### Stated task
Give back the records below exactly, every one, with no pictures.
═════ Exercise materials ═════
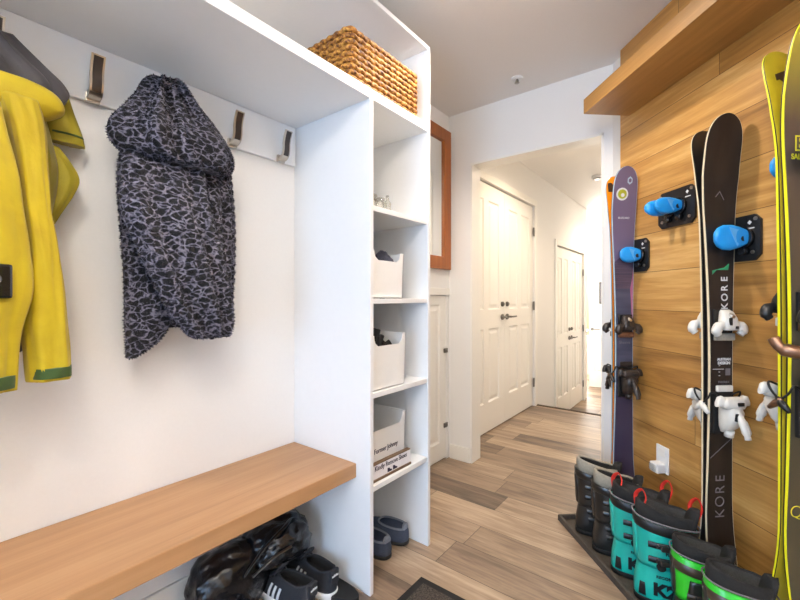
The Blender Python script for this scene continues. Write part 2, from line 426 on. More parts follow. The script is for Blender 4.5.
# coat hooks: curved strap with a dark inlay on a nickel foot
HX = XL + .017
def hook():
    r = thing('coat_hook', '', 'hook', (HX, 0, 1.70), 0, 'nickel coat hooks on the rail')
    path = smooth_path([(.004, 0, .012), (.022, 0, .013), (.038, 0, .024), (.045, 0, .046), (.046, 0, .07), (.052, 0, .095), (.064, 0, .122)], 5)
    b = BM(); rings = []
    for i, p in enumerate(path):
        a = path[max(i - 1, 0)]; c = path[min(i + 1, len(path) - 1)]; d = (c - a).normalized(); nn = V((d.z, 0, -d.x))
        w = .0165
        rings.append([p + nn * .004 + V((0, w, 0)), p + nn * .004 - V((0, w, 0)), p - nn * .004 - V((0, w, 0)), p - nn * .004 + V((0, w, 0))])
    loft(b, rings, smooth=False); box(b, (0, -.0175, 0), (.012, .0175, .03), .002); link('strap', b, 'chrome', r)
    b = BM(); rings = []
    for i, p in enumerate(path[10:-1]):
        i += 10; d = (path[min(i + 1, len(path) - 1)] - path[i - 1]).normalized(); nn = V((d.z, 0, -d.x)); w = .0115
        rings.append([p + nn * .0052 + V((0, w, 0)), p + nn * .0052 - V((0, w, 0)), p + nn * .003 - V((0, w, 0)), p + nn * .003 + V((0, w, 0))])
    loft(b, rings, smooth=False); link('inlay', b, 'inlay', r)
    return r
h0 = hook(); ys = [.374, .578, .812, 1.03]
labs = ['curved nickel coat hook between the yellow jacket and the leopard coat', 'curved nickel coat hook holding up the leopard print coat',
        'curved nickel coat hook just right of the leopard coat, partly behind its hood', 'curved nickel coat hook nearest the right end of the hook rail']
for i, y in enumerate(ys):
    o = h0 if i == 0 else dup(h0, (HX, y, 1.70)); o.location = (HX, y, 1.70); o['label'] = labs[i]
o = dup(h0, (HX, .165, 1.70)); o['label'] = 'curved nickel coat hook behind the yellow jacket at the left edge'

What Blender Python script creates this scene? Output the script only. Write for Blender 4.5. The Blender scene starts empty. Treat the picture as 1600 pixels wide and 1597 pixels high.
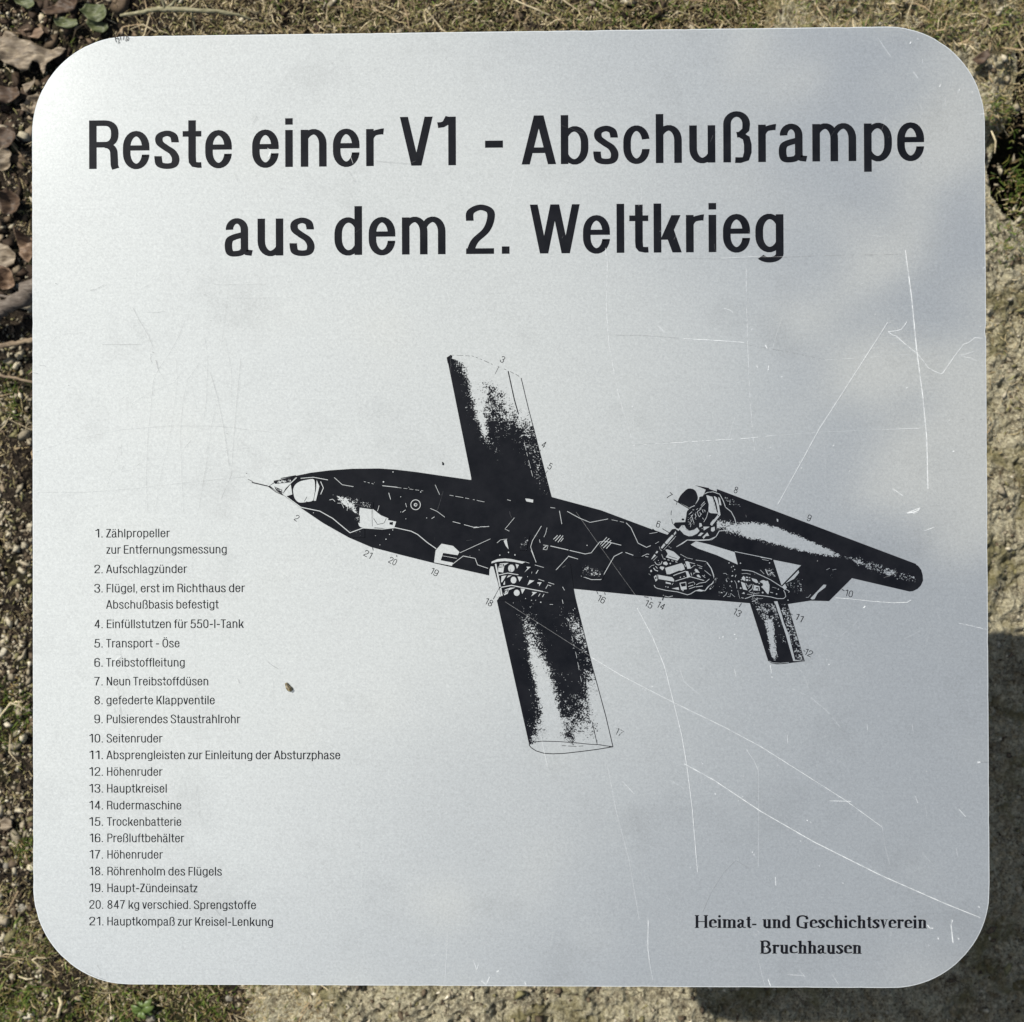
import bpy, bmesh, math, random
import numpy as np
from mathutils import Vector, Matrix

random.seed(7)
S = bpy.context.scene
COL = S.collection
rad = math.radians

# ------------------------------------------------------------------ camera
ZP = 0.82                      # height of the sign's face above the ground
FPX = 1760.0                   # focal length in photograph pixels (photo 1600 wide)
CAMROT = Matrix(((0.99977724, 0.00400887, 0.02072201),
                 (-0.00389781, 0.99997784, -0.00539697),
                 (-0.02074318, 0.005315, 0.99977071)))
CAMPOS = Vector((0.01548673, -0.00491379, 0.58927084 + ZP))
cd = bpy.data.cameras.new('camera'); cam = bpy.data.objects.new('camera', cd); COL.objects.link(cam)
cam.matrix_world = Matrix.Translation(CAMPOS) @ CAMROT.to_4x4()
cd.sensor_width = 36; cd.lens = 36 * FPX / 1600
cd.clip_start = 0.02; cd.clip_end = 200
cd.dof.use_dof = True; cd.dof.focus_distance = 0.590; cd.dof.aperture_fstop = 25
S.camera = cam

# ------------------------------------------------------------------ sky and sun
SUN_VEC = Vector((-0.476, 0.378, 0.80)).normalized()      # towards the sun
elev = math.asin(SUN_VEC.z); azim = math.atan2(SUN_VEC.x, SUN_VEC.y)
W = bpy.data.worlds.new('World'); S.world = W; W.use_nodes = True
nt = W.node_tree; nt.nodes.clear()
def N(t, kind, **kw):
    n = t.nodes.new(kind)
    for k, v in kw.items(): setattr(n, k, v)
    return n
sky = N(nt, 'ShaderNodeTexSky', sky_type='NISHITA', sun_disc=False)
sky.sun_elevation = elev; sky.sun_rotation = azim; sky.air_density = 1.0; sky.dust_density = 0.3; sky.ozone_density = 0.6
tc = N(nt, 'ShaderNodeTexCoord')
mp = N(nt, 'ShaderNodeMapping'); mp.inputs['Scale'].default_value = (1.0, 1.6, 0.7); mp.inputs['Location'].default_value = (3.1, 7.7, 0.4)
cn = N(nt, 'ShaderNodeTexNoise'); cn.inputs['Scale'].default_value = 4.5; cn.inputs['Detail'].default_value = 9; cn.inputs['Roughness'].default_value = 0.55
cr = N(nt, 'ShaderNodeMapRange', interpolation_type='SMOOTHSTEP'); cr.inputs['From Min'].default_value = 0.20; cr.inputs['From Max'].default_value = 0.55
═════
### Answer for this exercise
The Blender Python script for this scene continues. Write part 2, from line 426 on. More parts follow. The script is for Blender 4.5.
# coat hooks: curved strap with a dark inlay on a nickel foot
HX = XL + .017
def hook():
    r = thing('coat_hook', '', 'hook', (HX, 0, 1.70), 0, 'nickel coat hooks on the rail')
    path = smooth_path([(.004, 0, .012), (.022, 0, .013), (.038, 0, .024), (.045, 0, .046), (.046, 0, .07), (.052, 0, .095), (.064, 0, .122)], 5)
    b = BM(); rings = []
    for i, p in enumerate(path):
        a = path[max(i - 1, 0)]; c = path[min(i + 1, len(path) - 1)]; d = (c - a).normalized(); nn = V((d.z, 0, -d.x))
        w = .0165
        rings.append([p + nn * .004 + V((0, w, 0)), p + nn * .004 - V((0, w, 0)), p - nn * .004 - V((0, w, 0)), p - nn * .004 + V((0, w, 0))])
    loft(b, rings, smooth=False); box(b, (0, -.0175, 0), (.012, .0175, .03), .002); link('strap', b, 'chrome', r)
    b = BM(); rings = []
    for i, p in enumerate(path[10:-1]):
        i += 10; d = (path[min(i + 1, len(path) - 1)] - path[i - 1]).normalized(); nn = V((d.z, 0, -d.x)); w = .0115
        rings.append([p + nn * .0052 + V((0, w, 0)), p + nn * .0052 - V((0, w, 0)), p + nn * .003 - V((0, w, 0)), p + nn * .003 + V((0, w, 0))])
    loft(b, rings, smooth=False); link('inlay', b, 'inlay', r)
    return r
h0 = hook(); ys = [.374, .578, .812, 1.03]
labs = ['curved nickel coat hook between the yellow jacket and the leopard coat', 'curved nickel coat hook holding up the leopard print coat',
        'curved nickel coat hook just right of the leopard coat, partly behind its hood', 'curved nickel coat hook nearest the right end of the hook rail']
for i, y in enumerate(ys):
    o = h0 if i == 0 else dup(h0, (HX, y, 1.70)); o.location = (HX, y, 1.70); o['label'] = labs[i]
o = dup(h0, (HX, .165, 1.70)); o['label'] = 'curved nickel coat hook behind the yellow jacket at the left edge'

What Blender Python script creates this scene? Output the script only. Write for Blender 4.5. The Blender scene starts empty. Treat the picture as 1600 pixels wide and 1597 pixels high.
import bpy, bmesh, math, random
import numpy as np
from mathutils import Vector, Matrix

random.seed(7)
S = bpy.context.scene
COL = S.collection
rad = math.radians

# ------------------------------------------------------------------ camera
ZP = 0.82                      # height of the sign's face above the ground
FPX = 1760.0                   # focal length in photograph pixels (photo 1600 wide)
CAMROT = Matrix(((0.99977724, 0.00400887, 0.02072201),
                 (-0.00389781, 0.99997784, -0.00539697),
                 (-0.02074318, 0.005315, 0.99977071)))
CAMPOS = Vector((0.01548673, -0.00491379, 0.58927084 + ZP))
cd = bpy.data.cameras.new('camera'); cam = bpy.data.objects.new('camera', cd); COL.objects.link(cam)
cam.matrix_world = Matrix.Translation(CAMPOS) @ CAMROT.to_4x4()
cd.sensor_width = 36; cd.lens = 36 * FPX / 1600
cd.clip_start = 0.02; cd.clip_end = 200
cd.dof.use_dof = True; cd.dof.focus_distance = 0.590; cd.dof.aperture_fstop = 25
S.camera = cam

# ------------------------------------------------------------------ sky and sun
SUN_VEC = Vector((-0.476, 0.378, 0.80)).normalized()      # towards the sun
elev = math.asin(SUN_VEC.z); azim = math.atan2(SUN_VEC.x, SUN_VEC.y)
W = bpy.data.worlds.new('World'); S.world = W; W.use_nodes = True
nt = W.node_tree; nt.nodes.clear()
def N(t, kind, **kw):
    n = t.nodes.new(kind)
    for k, v in kw.items(): setattr(n, k, v)
    return n
sky = N(nt, 'ShaderNodeTexSky', sky_type='NISHITA', sun_disc=False)
sky.sun_elevation = elev; sky.sun_rotation = azim; sky.air_density = 1.0; sky.dust_density = 0.3; sky.ozone_density = 0.6
tc = N(nt, 'ShaderNodeTexCoord')
mp = N(nt, 'ShaderNodeMapping'); mp.inputs['Scale'].default_value = (1.0, 1.6, 0.7); mp.inputs['Location'].default_value = (3.1, 7.7, 0.4)
cn = N(nt, 'ShaderNodeTexNoise'); cn.inputs['Scale'].default_value = 4.5; cn.inputs['Detail'].default_value = 9; cn.inputs['Roughness'].default_value = 0.55
cr = N(nt, 'ShaderNodeMapRange', interpolation_type='SMOOTHSTEP'); cr.inputs['From Min'].default_value = 0.20; cr.inputs['From Max'].default_value = 0.55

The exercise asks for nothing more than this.